Esa es la razón de que Pablo insista tanto en la necesidad de la oración: «Deseo, pues, que los hombres oren en todo lugar, levantando las manos limpias de ira y altercados» (1 Tim 2,8). La pureza del corazón, desprendido de todo y orientado a Dios, es necesaria para que nuestra oración sea luz en un mundo plagado de injusticias, en donde el dinero se convierte con frecuencia en una trampa oscura para los hermanos.


Te alabamos y te bendecimos, Señor Jesús, por tu inmenso amor. Te pedimos la gracia de conocerte cada día más íntimamente, a fin de amarte con todo nuestro corazón, con toda nuestra mente, con toda nuestra vida.
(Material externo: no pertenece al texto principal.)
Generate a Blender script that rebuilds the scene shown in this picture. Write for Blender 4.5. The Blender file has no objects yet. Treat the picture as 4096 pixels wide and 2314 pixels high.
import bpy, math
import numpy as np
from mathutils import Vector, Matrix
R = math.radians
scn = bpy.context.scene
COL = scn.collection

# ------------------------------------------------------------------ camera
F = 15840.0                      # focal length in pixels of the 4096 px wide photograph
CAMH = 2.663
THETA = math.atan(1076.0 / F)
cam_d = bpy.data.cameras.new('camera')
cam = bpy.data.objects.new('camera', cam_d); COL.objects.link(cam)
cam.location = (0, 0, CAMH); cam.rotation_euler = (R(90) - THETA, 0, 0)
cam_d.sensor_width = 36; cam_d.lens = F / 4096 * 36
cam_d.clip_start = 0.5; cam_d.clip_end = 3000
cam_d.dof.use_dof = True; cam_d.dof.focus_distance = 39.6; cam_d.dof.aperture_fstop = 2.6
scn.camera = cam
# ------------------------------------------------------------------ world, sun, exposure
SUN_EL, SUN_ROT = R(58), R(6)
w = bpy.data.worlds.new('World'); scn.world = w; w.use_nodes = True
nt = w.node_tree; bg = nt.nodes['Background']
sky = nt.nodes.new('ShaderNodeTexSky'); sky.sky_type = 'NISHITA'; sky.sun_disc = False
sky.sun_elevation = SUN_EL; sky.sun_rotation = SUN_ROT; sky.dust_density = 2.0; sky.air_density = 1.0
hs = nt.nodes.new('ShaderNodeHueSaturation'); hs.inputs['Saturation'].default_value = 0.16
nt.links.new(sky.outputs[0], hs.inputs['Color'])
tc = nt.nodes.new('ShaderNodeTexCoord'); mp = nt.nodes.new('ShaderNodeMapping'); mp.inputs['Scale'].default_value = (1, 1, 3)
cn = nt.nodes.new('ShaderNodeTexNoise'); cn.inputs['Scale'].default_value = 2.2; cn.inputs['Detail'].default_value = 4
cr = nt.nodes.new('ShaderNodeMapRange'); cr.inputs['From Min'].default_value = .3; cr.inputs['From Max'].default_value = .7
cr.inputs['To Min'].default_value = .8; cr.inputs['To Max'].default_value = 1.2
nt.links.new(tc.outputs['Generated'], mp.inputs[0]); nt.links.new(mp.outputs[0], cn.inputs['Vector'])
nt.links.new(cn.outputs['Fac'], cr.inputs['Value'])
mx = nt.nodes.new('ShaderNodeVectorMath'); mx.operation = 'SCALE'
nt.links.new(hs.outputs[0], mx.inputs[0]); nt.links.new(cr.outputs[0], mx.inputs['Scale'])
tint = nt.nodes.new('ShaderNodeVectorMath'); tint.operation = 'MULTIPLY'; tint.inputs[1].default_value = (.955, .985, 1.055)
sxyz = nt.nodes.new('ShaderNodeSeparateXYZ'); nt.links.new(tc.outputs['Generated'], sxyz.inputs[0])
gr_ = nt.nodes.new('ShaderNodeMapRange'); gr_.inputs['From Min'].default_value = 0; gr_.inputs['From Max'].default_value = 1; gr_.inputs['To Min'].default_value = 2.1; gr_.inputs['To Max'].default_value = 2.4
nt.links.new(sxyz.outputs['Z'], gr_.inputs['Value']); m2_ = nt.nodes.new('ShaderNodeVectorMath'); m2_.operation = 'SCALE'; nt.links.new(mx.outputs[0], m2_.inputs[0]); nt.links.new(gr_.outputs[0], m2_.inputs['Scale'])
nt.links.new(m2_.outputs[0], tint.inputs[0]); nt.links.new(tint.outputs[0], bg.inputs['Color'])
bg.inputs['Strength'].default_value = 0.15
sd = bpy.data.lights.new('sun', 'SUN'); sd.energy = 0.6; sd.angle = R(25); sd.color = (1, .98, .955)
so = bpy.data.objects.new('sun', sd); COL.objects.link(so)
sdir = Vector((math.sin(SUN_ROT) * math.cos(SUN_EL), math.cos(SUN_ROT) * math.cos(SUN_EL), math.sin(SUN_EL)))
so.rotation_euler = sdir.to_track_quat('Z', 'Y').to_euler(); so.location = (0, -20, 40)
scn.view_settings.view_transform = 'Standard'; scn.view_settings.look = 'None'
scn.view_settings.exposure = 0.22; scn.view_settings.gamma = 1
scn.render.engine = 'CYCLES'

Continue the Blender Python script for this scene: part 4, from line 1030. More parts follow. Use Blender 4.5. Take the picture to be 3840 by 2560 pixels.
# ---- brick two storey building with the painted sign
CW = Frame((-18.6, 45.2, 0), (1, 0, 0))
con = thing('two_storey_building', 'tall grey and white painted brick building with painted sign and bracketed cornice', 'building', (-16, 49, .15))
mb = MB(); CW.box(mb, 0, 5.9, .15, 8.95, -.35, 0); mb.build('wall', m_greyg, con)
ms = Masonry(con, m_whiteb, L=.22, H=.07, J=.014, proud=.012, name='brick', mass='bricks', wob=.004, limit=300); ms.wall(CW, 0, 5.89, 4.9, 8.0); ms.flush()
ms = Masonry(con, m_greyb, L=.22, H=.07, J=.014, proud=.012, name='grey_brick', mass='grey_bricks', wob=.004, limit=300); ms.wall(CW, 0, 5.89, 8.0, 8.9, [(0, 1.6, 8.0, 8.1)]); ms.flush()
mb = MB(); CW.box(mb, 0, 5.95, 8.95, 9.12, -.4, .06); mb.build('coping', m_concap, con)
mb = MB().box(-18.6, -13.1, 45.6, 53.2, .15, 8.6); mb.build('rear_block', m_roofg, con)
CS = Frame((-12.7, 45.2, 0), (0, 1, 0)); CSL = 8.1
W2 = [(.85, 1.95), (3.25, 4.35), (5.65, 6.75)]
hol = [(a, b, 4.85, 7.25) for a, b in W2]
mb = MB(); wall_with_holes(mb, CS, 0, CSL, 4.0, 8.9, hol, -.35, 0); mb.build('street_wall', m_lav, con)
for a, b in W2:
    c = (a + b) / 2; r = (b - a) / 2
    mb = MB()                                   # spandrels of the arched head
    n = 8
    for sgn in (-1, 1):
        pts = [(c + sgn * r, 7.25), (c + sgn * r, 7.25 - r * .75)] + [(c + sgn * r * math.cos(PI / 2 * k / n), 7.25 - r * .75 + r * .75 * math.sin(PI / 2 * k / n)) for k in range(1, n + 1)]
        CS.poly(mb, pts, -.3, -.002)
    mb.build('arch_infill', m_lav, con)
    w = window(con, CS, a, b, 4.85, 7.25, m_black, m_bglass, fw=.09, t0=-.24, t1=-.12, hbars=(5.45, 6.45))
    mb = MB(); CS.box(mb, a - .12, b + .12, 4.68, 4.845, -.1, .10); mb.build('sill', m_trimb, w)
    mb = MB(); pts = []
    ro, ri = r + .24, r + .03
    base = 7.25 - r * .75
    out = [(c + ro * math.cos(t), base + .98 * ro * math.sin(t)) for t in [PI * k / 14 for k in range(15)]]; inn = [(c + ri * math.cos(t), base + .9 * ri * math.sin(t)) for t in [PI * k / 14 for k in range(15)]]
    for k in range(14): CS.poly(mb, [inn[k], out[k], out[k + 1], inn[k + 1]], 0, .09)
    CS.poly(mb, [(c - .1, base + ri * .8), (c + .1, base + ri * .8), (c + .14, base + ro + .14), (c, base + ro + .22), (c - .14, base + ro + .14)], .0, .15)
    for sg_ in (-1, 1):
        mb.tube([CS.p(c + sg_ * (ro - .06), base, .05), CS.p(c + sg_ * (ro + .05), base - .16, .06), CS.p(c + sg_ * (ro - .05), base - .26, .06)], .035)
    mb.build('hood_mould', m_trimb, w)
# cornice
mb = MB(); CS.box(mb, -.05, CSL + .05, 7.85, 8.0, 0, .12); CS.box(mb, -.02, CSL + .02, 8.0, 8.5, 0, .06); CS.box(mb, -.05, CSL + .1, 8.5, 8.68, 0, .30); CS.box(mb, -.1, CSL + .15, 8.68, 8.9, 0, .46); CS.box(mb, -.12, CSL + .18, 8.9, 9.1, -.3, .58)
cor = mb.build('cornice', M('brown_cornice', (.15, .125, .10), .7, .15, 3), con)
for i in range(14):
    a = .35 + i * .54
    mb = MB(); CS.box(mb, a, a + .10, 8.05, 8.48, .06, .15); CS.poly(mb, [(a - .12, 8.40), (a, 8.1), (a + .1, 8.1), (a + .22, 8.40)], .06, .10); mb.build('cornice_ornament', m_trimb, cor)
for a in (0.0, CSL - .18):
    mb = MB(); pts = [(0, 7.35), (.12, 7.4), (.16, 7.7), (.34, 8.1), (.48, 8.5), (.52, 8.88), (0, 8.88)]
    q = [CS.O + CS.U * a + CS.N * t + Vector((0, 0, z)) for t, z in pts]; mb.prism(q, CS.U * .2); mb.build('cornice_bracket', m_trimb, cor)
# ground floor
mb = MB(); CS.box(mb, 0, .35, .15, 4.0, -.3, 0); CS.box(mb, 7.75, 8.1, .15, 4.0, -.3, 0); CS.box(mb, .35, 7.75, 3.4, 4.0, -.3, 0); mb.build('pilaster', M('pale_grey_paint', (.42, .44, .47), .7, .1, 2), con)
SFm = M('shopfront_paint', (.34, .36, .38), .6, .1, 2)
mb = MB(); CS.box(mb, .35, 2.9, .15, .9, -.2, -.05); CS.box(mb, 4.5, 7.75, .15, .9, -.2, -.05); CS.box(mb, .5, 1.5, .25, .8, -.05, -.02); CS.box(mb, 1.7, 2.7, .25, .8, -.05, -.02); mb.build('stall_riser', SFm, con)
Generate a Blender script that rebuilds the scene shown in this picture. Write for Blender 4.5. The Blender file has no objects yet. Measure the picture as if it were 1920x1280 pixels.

Sí Jesús, tu amor nos abraza, nos rodea: somos en ti y podemos contemplar en todos los hombres tu amor, que se entrega. Cada hombre y cada mujer están envueltos por tu mismo fuego de amor. También lo están nuestros pecados, todas las situaciones que encontramos, la pobreza y la miseria que descubrimos cada día a nuestro alrededor.

Haznos crecer, Jesús, en este amor tuyo. Concédenos la gracia de llegar a un conocimiento cada vez más profundo e íntimo de ti, oh Señor, que te has hecho hombre por nosotros, para amarnos cada vez con mayor intensidad y enseñarnos a amar con tu mismo amor. Imploramos esta gracia del Padre a través de ti, Jesús, que vives y reinas con él en la unidad del Espíritu Santo por los siglos de los siglos. Amén.